Before the fact-finding review

The fact-finding review was adopted after a failed overhaul of the coroner’s inquest, the previous procedure to probe police killings that had been in place for four decades. Under the previous system, officers were required to testify, and at the conclusion, an inquest jury would determine whether a death at the hands of law enforcement was justified.

Changes to the coroner’s inquest were approved in 2011, and would have allowed an ombudsman representing the family of the victim to cross-examine witnesses, including officers. But police unions sued and vowed that officers wouldn’t participate.

The Nevada Supreme Court upheld the reforms, but because of the lengthy legal battle, no public probes on police killings had been held for two years.
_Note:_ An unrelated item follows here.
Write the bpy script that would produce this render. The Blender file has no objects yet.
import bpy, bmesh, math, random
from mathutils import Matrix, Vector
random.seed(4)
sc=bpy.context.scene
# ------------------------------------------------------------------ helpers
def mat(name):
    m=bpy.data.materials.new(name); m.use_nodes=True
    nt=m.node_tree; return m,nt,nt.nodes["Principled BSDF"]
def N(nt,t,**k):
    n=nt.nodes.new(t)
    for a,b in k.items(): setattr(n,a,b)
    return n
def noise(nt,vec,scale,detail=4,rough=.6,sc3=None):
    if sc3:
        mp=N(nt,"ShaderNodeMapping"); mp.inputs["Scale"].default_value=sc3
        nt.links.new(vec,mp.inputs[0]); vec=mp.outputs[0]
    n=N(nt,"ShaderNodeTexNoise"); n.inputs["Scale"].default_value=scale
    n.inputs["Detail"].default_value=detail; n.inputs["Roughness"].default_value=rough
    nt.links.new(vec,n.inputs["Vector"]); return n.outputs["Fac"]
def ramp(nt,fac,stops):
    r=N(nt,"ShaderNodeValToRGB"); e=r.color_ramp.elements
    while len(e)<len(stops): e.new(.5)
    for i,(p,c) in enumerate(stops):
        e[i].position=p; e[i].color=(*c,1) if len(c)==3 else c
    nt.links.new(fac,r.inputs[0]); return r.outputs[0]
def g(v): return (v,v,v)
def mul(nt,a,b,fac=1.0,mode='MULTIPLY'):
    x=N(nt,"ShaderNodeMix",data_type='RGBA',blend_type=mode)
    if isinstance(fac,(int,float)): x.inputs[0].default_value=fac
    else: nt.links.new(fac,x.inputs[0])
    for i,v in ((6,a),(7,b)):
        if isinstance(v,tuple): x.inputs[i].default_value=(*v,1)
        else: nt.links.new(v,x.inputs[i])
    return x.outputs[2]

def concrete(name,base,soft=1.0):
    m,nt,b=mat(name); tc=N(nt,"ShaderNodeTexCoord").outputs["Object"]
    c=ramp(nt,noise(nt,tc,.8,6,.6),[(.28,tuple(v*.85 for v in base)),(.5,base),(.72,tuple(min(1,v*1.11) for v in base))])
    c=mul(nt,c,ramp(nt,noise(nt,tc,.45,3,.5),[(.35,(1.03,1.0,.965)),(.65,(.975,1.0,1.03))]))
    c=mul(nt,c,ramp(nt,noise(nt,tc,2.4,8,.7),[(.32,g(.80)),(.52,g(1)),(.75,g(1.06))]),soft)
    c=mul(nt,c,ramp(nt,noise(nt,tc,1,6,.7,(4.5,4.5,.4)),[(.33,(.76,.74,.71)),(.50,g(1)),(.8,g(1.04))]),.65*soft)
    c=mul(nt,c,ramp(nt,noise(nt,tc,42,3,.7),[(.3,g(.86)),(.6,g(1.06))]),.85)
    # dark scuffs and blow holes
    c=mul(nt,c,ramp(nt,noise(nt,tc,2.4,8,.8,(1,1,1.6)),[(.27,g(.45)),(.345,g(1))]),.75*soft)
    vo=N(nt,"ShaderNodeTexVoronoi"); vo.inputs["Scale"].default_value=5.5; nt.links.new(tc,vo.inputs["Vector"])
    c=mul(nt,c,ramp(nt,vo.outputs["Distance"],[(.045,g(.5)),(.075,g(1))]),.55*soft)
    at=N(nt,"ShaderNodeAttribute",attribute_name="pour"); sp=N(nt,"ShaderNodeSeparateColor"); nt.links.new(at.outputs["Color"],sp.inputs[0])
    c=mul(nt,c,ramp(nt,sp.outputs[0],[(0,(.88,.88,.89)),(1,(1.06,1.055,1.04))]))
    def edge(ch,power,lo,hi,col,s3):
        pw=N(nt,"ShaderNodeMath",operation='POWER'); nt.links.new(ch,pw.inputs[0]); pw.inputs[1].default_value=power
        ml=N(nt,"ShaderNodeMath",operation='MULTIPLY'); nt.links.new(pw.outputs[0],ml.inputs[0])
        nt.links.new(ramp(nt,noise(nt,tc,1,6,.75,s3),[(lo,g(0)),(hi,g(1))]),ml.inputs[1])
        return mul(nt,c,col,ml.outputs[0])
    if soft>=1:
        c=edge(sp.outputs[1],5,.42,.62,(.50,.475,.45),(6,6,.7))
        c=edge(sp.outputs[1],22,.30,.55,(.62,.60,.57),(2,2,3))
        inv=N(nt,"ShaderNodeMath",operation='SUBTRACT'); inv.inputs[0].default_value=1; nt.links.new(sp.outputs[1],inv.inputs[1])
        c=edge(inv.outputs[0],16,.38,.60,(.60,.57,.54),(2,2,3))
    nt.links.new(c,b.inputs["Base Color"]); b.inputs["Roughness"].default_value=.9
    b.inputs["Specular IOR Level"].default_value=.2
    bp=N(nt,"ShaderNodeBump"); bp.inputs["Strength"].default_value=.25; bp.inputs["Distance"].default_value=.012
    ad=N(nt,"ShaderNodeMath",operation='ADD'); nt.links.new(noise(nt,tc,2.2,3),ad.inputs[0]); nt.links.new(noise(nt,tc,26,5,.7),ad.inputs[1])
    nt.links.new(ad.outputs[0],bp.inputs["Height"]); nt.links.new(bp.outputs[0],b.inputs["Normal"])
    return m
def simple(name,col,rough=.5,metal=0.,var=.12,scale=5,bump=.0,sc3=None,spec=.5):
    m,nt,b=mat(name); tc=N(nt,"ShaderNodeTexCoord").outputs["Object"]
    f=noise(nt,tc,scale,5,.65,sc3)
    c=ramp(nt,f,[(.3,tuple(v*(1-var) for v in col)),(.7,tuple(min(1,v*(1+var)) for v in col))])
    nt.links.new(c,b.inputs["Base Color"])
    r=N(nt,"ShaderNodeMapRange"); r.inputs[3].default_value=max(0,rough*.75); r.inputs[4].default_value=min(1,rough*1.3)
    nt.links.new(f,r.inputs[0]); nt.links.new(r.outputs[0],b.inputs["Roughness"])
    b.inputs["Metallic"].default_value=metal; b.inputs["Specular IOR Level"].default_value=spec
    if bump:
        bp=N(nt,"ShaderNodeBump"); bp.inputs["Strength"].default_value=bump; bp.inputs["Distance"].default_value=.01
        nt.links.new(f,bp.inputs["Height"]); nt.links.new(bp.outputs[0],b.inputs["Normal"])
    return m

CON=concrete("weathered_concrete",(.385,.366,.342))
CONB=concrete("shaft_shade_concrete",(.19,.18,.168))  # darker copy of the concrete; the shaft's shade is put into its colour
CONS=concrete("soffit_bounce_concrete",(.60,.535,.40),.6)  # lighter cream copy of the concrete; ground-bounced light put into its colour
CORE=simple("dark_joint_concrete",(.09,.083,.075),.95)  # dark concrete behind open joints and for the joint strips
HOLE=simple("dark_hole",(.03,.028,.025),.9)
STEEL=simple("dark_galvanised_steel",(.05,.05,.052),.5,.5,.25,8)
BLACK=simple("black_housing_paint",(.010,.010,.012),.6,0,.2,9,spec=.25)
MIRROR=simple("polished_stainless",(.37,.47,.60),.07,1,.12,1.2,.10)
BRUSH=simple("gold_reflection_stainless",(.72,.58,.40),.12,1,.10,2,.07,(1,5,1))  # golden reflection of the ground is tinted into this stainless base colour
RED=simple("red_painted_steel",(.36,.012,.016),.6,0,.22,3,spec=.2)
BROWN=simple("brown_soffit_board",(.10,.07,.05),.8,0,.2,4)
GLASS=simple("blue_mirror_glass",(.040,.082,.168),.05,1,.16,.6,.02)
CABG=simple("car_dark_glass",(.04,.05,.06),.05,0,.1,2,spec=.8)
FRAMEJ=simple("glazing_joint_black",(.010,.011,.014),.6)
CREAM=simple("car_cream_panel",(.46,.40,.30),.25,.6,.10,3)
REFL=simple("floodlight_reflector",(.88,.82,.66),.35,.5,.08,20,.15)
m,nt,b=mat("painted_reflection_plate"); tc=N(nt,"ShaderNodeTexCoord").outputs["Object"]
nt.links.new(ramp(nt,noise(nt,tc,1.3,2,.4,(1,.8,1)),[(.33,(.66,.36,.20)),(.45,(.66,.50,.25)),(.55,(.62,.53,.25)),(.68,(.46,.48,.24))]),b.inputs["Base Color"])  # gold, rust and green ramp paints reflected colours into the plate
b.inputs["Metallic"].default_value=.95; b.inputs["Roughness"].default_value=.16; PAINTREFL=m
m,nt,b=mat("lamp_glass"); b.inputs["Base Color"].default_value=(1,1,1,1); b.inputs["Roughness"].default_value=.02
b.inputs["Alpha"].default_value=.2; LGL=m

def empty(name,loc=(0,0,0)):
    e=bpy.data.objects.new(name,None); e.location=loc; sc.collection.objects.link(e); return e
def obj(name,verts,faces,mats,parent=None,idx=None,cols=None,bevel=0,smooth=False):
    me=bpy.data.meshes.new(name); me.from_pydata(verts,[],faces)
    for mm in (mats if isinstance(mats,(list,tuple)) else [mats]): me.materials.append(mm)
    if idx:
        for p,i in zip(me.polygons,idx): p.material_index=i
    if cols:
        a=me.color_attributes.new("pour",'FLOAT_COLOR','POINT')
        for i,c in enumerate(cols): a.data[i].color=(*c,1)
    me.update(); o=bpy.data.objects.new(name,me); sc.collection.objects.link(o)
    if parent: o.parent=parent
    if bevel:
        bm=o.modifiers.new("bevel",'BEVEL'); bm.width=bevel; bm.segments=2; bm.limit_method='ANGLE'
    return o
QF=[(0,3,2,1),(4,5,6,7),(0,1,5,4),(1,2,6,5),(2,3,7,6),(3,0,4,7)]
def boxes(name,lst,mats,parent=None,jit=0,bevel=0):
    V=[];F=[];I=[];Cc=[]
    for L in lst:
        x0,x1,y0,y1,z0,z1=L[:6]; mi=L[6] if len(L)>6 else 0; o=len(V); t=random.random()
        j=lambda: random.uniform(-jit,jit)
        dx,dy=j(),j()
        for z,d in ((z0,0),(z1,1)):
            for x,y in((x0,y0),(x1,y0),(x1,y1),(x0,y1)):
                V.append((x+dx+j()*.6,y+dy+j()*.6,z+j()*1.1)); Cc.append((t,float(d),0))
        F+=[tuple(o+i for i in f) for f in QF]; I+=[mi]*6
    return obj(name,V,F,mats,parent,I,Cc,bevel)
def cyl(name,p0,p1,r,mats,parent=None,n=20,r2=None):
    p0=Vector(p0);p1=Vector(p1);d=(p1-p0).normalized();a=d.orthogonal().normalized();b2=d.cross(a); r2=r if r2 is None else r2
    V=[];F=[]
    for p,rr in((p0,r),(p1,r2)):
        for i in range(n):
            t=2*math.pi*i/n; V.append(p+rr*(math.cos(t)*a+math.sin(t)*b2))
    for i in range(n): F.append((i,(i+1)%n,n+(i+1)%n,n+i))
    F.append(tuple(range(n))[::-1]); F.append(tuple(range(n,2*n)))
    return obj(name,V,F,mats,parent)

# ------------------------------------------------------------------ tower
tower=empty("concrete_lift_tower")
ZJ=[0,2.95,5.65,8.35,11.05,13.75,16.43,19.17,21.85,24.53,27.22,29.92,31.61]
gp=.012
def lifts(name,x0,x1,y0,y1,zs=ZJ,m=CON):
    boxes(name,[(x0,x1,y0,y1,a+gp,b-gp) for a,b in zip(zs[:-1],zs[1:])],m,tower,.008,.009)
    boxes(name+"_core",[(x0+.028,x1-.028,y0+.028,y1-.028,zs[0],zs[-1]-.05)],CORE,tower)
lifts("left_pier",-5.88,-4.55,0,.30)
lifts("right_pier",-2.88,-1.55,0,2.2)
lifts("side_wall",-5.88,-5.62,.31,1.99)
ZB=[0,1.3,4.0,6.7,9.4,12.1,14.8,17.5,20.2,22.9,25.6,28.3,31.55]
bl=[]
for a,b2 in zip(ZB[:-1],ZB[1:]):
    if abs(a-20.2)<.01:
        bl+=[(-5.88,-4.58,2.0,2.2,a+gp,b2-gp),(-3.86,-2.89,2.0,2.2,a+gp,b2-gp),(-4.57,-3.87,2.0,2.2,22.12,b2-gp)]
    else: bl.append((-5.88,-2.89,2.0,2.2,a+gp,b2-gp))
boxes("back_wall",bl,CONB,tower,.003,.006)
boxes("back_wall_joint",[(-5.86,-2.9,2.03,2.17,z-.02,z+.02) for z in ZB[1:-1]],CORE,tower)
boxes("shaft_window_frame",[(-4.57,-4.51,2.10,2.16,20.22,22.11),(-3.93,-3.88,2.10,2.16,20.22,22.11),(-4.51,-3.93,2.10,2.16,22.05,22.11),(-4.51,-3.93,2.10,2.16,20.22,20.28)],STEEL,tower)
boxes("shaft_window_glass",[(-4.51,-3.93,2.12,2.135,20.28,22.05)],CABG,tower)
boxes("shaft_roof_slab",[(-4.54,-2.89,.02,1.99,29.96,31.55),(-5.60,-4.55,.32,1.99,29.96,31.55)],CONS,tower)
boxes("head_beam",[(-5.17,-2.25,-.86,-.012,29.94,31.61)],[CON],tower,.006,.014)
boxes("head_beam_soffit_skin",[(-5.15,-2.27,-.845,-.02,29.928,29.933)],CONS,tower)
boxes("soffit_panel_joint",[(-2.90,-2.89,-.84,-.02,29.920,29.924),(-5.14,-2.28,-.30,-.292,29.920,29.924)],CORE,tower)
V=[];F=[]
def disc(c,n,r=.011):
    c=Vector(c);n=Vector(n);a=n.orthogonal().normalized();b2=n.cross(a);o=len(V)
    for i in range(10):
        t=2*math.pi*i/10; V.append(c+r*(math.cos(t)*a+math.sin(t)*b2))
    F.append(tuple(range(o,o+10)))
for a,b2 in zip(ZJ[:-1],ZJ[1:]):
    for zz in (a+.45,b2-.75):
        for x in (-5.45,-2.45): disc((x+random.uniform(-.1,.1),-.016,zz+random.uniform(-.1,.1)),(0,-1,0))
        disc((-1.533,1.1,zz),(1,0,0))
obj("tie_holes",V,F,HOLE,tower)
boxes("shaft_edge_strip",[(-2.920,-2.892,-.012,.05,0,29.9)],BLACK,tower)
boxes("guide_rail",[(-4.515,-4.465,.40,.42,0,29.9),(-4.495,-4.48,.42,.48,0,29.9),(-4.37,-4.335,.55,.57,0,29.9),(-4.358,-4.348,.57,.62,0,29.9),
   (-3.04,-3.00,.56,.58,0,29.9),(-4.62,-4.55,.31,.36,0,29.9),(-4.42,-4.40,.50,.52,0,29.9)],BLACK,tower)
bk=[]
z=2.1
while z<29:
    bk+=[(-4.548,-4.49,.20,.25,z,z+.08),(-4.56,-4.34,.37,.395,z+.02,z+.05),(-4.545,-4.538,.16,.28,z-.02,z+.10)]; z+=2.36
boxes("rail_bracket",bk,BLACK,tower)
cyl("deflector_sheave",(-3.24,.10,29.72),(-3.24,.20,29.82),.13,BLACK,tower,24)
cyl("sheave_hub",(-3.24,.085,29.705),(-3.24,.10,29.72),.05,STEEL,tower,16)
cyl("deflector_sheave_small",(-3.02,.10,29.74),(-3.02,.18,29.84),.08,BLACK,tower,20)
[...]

In light of the backlog, according to Review-Journal reports at the time, county commissioners adopted the fact-finding review process — one that requires almost no police involvement and could begin immediately.

Now, in the absence of first-hand accounts from officers, families typically hear only from the detective who was assigned to investigate his or her colleagues.

“To see a person’s life reduced to a PowerPoint presentation after they’re killed by police,” said Haseebullah, the ACLU executive director, “what sort of solace is that supposed to provide Gomez’s mother, who has been asking for answers to her questions for nearly a year?”

If Clark County’s law enforcement officials want to tout transparency, Haseebullah said, cases of deadly police shootings and in-custody deaths should be handled by outside prosecutors.

Such is the case in Minneapolis, where, to avoid the appearance of a conflict of interest, metro area county district attorney’s offices adopted a new practice last year for fatal police shootings.

According to the Star Tribune, the practice calls for the county attorney in the jurisdiction where a shooting takes place to refer the case to another county or to the state attorney general’s office.